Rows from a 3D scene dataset
● ● ●
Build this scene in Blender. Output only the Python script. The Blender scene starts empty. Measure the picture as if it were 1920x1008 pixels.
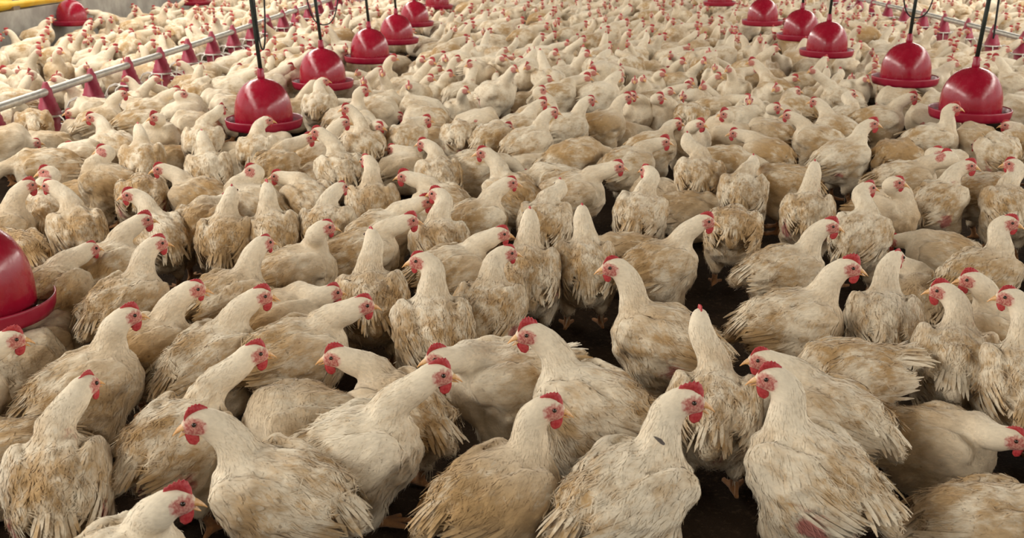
import bpy, bmesh, math, random
import numpy as np
from mathutils import Vector, Matrix

# ------------------------------------------------------------------ camera, light, exposure
C = bpy.context.scene
COL = C.collection
F_PX, CX, CY = 1950.0, 960.0, 504.0          # focal length in pixels of a 1920 x 1008 frame
CAM_H = 1.16
PITCH = math.atan(643.0 / F_PX)
YAW = math.atan(82.0 / F_PX * math.cos(PITCH))
camd = bpy.data.cameras.new('camera')
camd.sensor_width = 36.0
camd.lens = 36.0 * F_PX / 1920.0
camd.clip_end = 300
camd.dof.use_dof = True
camd.dof.focus_distance = 2.6
camd.dof.aperture_fstop = 9.0
cam = bpy.data.objects.new('camera', camd)
COL.objects.link(cam)
cam.location = (0, 0, CAM_H)
cam.rotation_euler = (math.pi / 2 - PITCH, 0, YAW)
C.camera = cam

C.view_settings.view_transform = 'Standard'
C.view_settings.look = 'None'
C.view_settings.gamma = 1.0
C.view_settings.use_curve_mapping = False
C.view_settings.exposure = 0.50

world = bpy.data.worlds.new('overcast_sky')
C.world = world
world.use_nodes = True
world.node_tree.nodes['Background'].inputs[0].default_value = (1.0, 0.97, 0.90, 1)
world.node_tree.nodes['Background'].inputs[1].default_value = 0.9

WX0, WX1 = -4.95, 7.2                         # the two long side walls of the house
Y0, Y1 = -9.0, 46.0
EAVE, RIDGE, SILL = 3.0, 4.4, 0.52
for sx, x in ((1, WX0 - .15), (-1, WX1 + .15)):     # daylight portals in the open sides
    ld = bpy.data.lights.new('side_opening_portal', 'AREA')
    ld.shape = 'RECTANGLE'
    ld.size, ld.size_y = EAVE - SILL, Y1 - Y0
    ld.cycles.is_portal = True
    lo = bpy.data.objects.new('side_opening_portal', ld)
    COL.objects.link(lo)
    lo.location = (x, (Y0 + Y1) / 2, (EAVE + SILL) / 2)
    lo.rotation_euler = (0, -sx * math.pi / 2, 0)
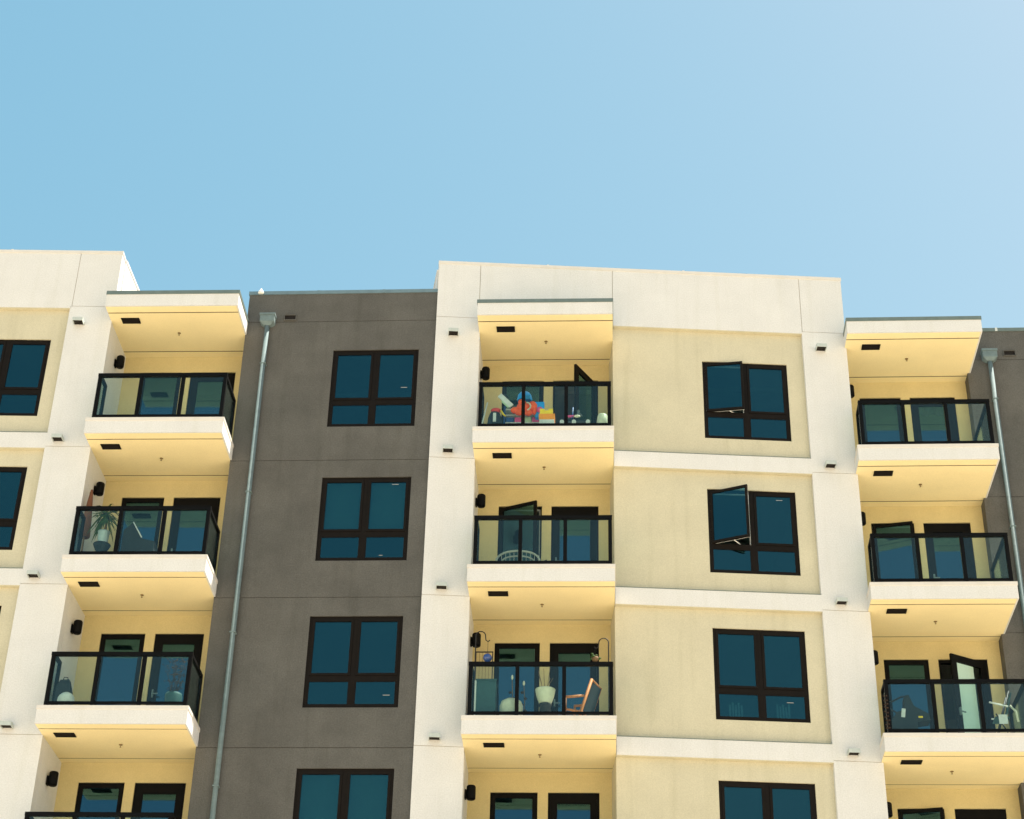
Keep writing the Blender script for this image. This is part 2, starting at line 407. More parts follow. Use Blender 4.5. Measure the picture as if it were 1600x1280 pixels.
def balcony(fr, x1, x2, yg, doors, opens, left_in, right_in, endwrap):
    # soffit proto for each slab
    for k in range(0, ROWS + 1):
        dz = -k * H; zt = ZTR if k == 0 else ZT + dz; zb = ZB + dz
        mb = MB().box(x1, x2, 0, YB + .1, zb + .03, zt - .07)
        mb.box(x1, x2, 0, .03, zb, zb + .03)
        if endwrap: mb.box(x2 - .03, x2, .03, yg, zb, zb + .03)
        slab = PT(mb, 'balcony_slab', WHITE, fr)
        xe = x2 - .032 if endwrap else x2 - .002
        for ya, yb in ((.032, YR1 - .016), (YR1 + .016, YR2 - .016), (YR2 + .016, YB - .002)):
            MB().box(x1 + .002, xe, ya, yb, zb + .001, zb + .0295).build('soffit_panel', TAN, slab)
        for y in (YR1, YR2):
            MB().box(x1 + .004, xe, y - .0155, y + .0155, zb + .005, zb + .0295).build('reveal_strip', REVEAL, slab)
        if k == 0: MB().box(x1 - .012, x2 + .012, -.014, YB + .1, zt - .085, zt).build('flashing', FLASH, slab)
        else: MB().box(x1 - .010, x2 + .010, -.012, YB + .1, zt - .07, zt).build('cap', COPING, slab)
    d1, d2, d3, d4 = doors
    for k in range(1, ROWS + 1):
        z0, z1 = ZT - k * H, ZB - (k - 1) * H
        zd = ZD - k * H
        panel(fr, x1 - .1, x2 + .1, z0 + .001, z1 + .028, YB, YB + .2, BACK, 'back_wall', [(d1, d2, z0 + .14, zd), (d3, d4, z0 + .02, zd)])
        room(fr, x1 - .1, x2 + .1, YB + .201, YB + 4, z0, z1)
        o1, o2 = opens.get(k, (0, 0))
        y = YB + .03
        wn = PT(MB().ring(d1 + .001, d2 - .001, y, y + .1, z0 + .141, zd - .001, .032), 'balcony_window', BLACK, fr)
        leaf_set(wn, d1 + .034, d2 - .034, z0 + .175, zd - .034, y - .012, .062, .068, o1, 'l')
        if o1: MB().ring(d1 + .034, d2 - .034, y + .055, y + .09, z0 + .175, zd - .034, .018).build('frame_lining', VINYL, wn)
        dr = PT(MB().ring(d3 + .001, d4 - .001, y, y + .1, z0 + .021, zd - .001, .045, .06), 'balcony_door', BLACK, fr)
        m = leaf_set(dr, d3 + .047, d4 - .047, z0 + .05, zd - .062, y - .008, .125, .145, o2, 'r', blind=(o2 and endwrap))  # painted sky reflection only on the ajar right-hand door
        hm = MB().box(d3 + .09, d3 + .12, y - .06, y - .009, z0 + .98, z0 + 1.13); hm.box(d3 + .09, d3 + .21, y - .075, y - .058, z0 + 1.03, z0 + 1.055)
        hm.build('handle', GALV, dr, m)
    # side walls of the recess
    if left_in: PT(MB().box(x1 - .3, x1 + .004, left_in, YB - .002, BASE, ZB + .027), 'recess_wall', WHITE, fr)
    if right_in: PT(MB().box(x2 - .05, x2 + .1, right_in, YB - .002, BASE, ZB + .027), 'recess_wall', WHITE, fr)
    PT(MB().box(x1 - .1, x2 + .1, YB, YB + .2, BASE, ZT - ROWS * H), 'back_wall', BACK, fr)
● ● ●
- Job
Make an exact copy of the records shown above, without the pictures.

- Final result
Build this scene in Blender. Output only the Python script. The Blender scene starts empty. Measure the picture as if it were 1920x1008 pixels.
import bpy, bmesh, math, random
import numpy as np
from mathutils import Vector, Matrix

# ------------------------------------------------------------------ camera, light, exposure
C = bpy.context.scene
COL = C.collection
F_PX, CX, CY = 1950.0, 960.0, 504.0          # focal length in pixels of a 1920 x 1008 frame
CAM_H = 1.16
PITCH = math.atan(643.0 / F_PX)
YAW = math.atan(82.0 / F_PX * math.cos(PITCH))
camd = bpy.data.cameras.new('camera')
camd.sensor_width = 36.0
camd.lens = 36.0 * F_PX / 1920.0
camd.clip_end = 300
camd.dof.use_dof = True
camd.dof.focus_distance = 2.6
camd.dof.aperture_fstop = 9.0
cam = bpy.data.objects.new('camera', camd)
COL.objects.link(cam)
cam.location = (0, 0, CAM_H)
cam.rotation_euler = (math.pi / 2 - PITCH, 0, YAW)
C.camera = cam

C.view_settings.view_transform = 'Standard'
C.view_settings.look = 'None'
C.view_settings.gamma = 1.0
C.view_settings.use_curve_mapping = False
C.view_settings.exposure = 0.50

world = bpy.data.worlds.new('overcast_sky')
C.world = world
world.use_nodes = True
world.node_tree.nodes['Background'].inputs[0].default_value = (1.0, 0.97, 0.90, 1)
world.node_tree.nodes['Background'].inputs[1].default_value = 0.9

WX0, WX1 = -4.95, 7.2                         # the two long side walls of the house
Y0, Y1 = -9.0, 46.0
EAVE, RIDGE, SILL = 3.0, 4.4, 0.52
for sx, x in ((1, WX0 - .15), (-1, WX1 + .15)):     # daylight portals in the open sides
    ld = bpy.data.lights.new('side_opening_portal', 'AREA')
    ld.shape = 'RECTANGLE'
    ld.size, ld.size_y = EAVE - SILL, Y1 - Y0
    ld.cycles.is_portal = True
    lo = bpy.data.objects.new('side_opening_portal', ld)
    COL.objects.link(lo)
    lo.location = (x, (Y0 + Y1) / 2, (EAVE + SILL) / 2)
    lo.rotation_euler = (0, -sx * math.pi / 2, 0)
Keep writing the Blender script for this image. This is part 2, starting at line 407. More parts follow. Use Blender 4.5. Measure the picture as if it were 1600x1280 pixels.
def balcony(fr, x1, x2, yg, doors, opens, left_in, right_in, endwrap):
    # soffit proto for each slab
    for k in range(0, ROWS + 1):
        dz = -k * H; zt = ZTR if k == 0 else ZT + dz; zb = ZB + dz
        mb = MB().box(x1, x2, 0, YB + .1, zb + .03, zt - .07)
        mb.box(x1, x2, 0, .03, zb, zb + .03)
        if endwrap: mb.box(x2 - .03, x2, .03, yg, zb, zb + .03)
        slab = PT(mb, 'balcony_slab', WHITE, fr)
        xe = x2 - .032 if endwrap else x2 - .002
        for ya, yb in ((.032, YR1 - .016), (YR1 + .016, YR2 - .016), (YR2 + .016, YB - .002)):
            MB().box(x1 + .002, xe, ya, yb, zb + .001, zb + .0295).build('soffit_panel', TAN, slab)
        for y in (YR1, YR2):
            MB().box(x1 + .004, xe, y - .0155, y + .0155, zb + .005, zb + .0295).build('reveal_strip', REVEAL, slab)
        if k == 0: MB().box(x1 - .012, x2 + .012, -.014, YB + .1, zt - .085, zt).build('flashing', FLASH, slab)
        else: MB().box(x1 - .010, x2 + .010, -.012, YB + .1, zt - .07, zt).build('cap', COPING, slab)
    d1, d2, d3, d4 = doors
    for k in range(1, ROWS + 1):
        z0, z1 = ZT - k * H, ZB - (k - 1) * H
        zd = ZD - k * H
        panel(fr, x1 - .1, x2 + .1, z0 + .001, z1 + .028, YB, YB + .2, BACK, 'back_wall', [(d1, d2, z0 + .14, zd), (d3, d4, z0 + .02, zd)])
        room(fr, x1 - .1, x2 + .1, YB + .201, YB + 4, z0, z1)
        o1, o2 = opens.get(k, (0, 0))
        y = YB + .03
        wn = PT(MB().ring(d1 + .001, d2 - .001, y, y + .1, z0 + .141, zd - .001, .032), 'balcony_window', BLACK, fr)
        leaf_set(wn, d1 + .034, d2 - .034, z0 + .175, zd - .034, y - .012, .062, .068, o1, 'l')
        if o1: MB().ring(d1 + .034, d2 - .034, y + .055, y + .09, z0 + .175, zd - .034, .018).build('frame_lining', VINYL, wn)
        dr = PT(MB().ring(d3 + .001, d4 - .001, y, y + .1, z0 + .021, zd - .001, .045, .06), 'balcony_door', BLACK, fr)
        m = leaf_set(dr, d3 + .047, d4 - .047, z0 + .05, zd - .062, y - .008, .125, .145, o2, 'r', blind=(o2 and endwrap))  # painted sky reflection only on the ajar right-hand door
        hm = MB().box(d3 + .09, d3 + .12, y - .06, y - .009, z0 + .98, z0 + 1.13); hm.box(d3 + .09, d3 + .21, y - .075, y - .058, z0 + 1.03, z0 + 1.055)
        hm.build('handle', GALV, dr, m)
    # side walls of the recess
    if left_in: PT(MB().box(x1 - .3, x1 + .004, left_in, YB - .002, BASE, ZB + .027), 'recess_wall', WHITE, fr)
    if right_in: PT(MB().box(x2 - .05, x2 + .1, right_in, YB - .002, BASE, ZB + .027), 'recess_wall', WHITE, fr)
    PT(MB().box(x1 - .1, x2 + .1, YB, YB + .2, BASE, ZT - ROWS * H), 'back_wall', BACK, fr)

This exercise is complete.